Egypt has signed several defence and security cooperation deals with fellow African states in the past few years, especially in the Nile Basin and the Horn of Africa.

In 2021 alone, it signed four deals in this regard, including a technical deal on defence cooperation with Kenya and another on defence and security cooperation with South Sudan.

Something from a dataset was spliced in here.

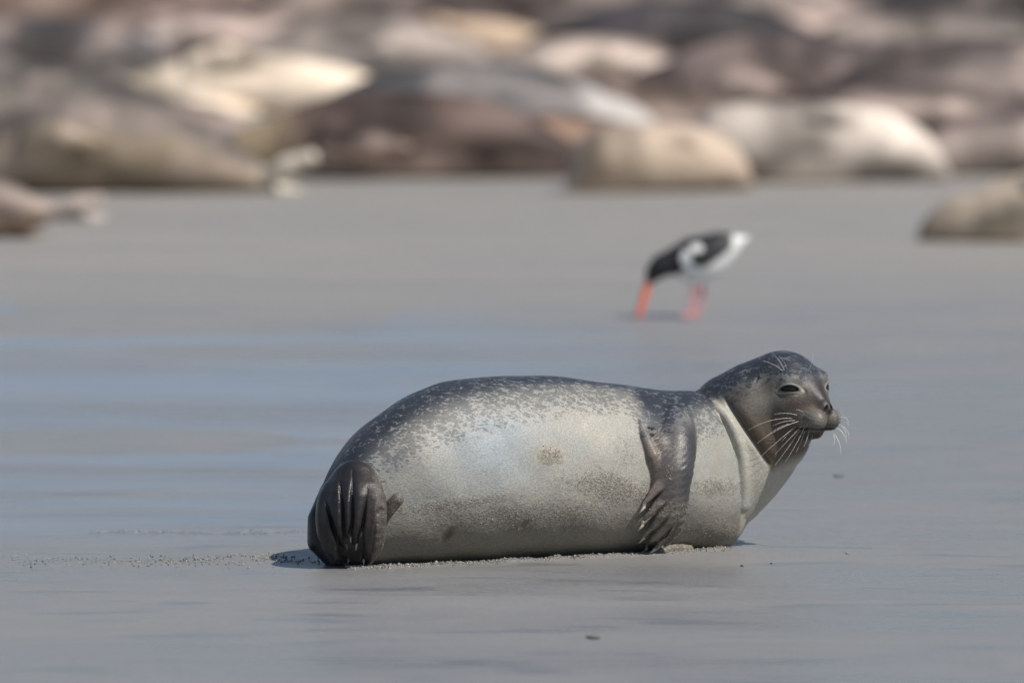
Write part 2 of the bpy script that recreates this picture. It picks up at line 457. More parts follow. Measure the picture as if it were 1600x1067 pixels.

There was also a third on military intelligence-sharing with Uganda and a fourth on training and joint exercises with Burundi.

Egypt's renewed interest in building such relations follows decades of deterioration in ties on its home continent, particularly during the years of Hosni Mubarak's rule as president,  when he nurtured ties with fellow Arab states, Europe and the US.

Mubarak's frosty relations with African nations – especially after he narrowly escaped an attempt on his life in Addis Ababa, Ethiopia, in 1995 – stood in stark contrast with Egyptian policies towards the continent after the overthrow of the monarchy in Egypt in 1952.

Egypt's renewed interest in nurturing its relationships in Africa follows decades of prioritising relations with Arab states, Europe and the US.

Independence and development

Until the early 1980s, its foreign policy focused on helping fellow African states gain independence and develop economically. Its current policies are more about defending its own interests.

Egypt's absence from the continent's diplomacy in the last 15 years of Mubarak's rule cost it dearly. It gave rival regional and international powers a chance to fill the vacuum it left, meaning the country lost out on significant political and economic opportunities.

According to regional observers, it also puts Egypt's national security at risk, especially over matters related to the Nile.

African affairs expert Rodina Yassen told Al Majalla: "This absence affected Egypt's relations with fellow African states on all fronts."

"However, Egypt is now working hard to make a comeback on the continent, using all available tools to bring relations back on track".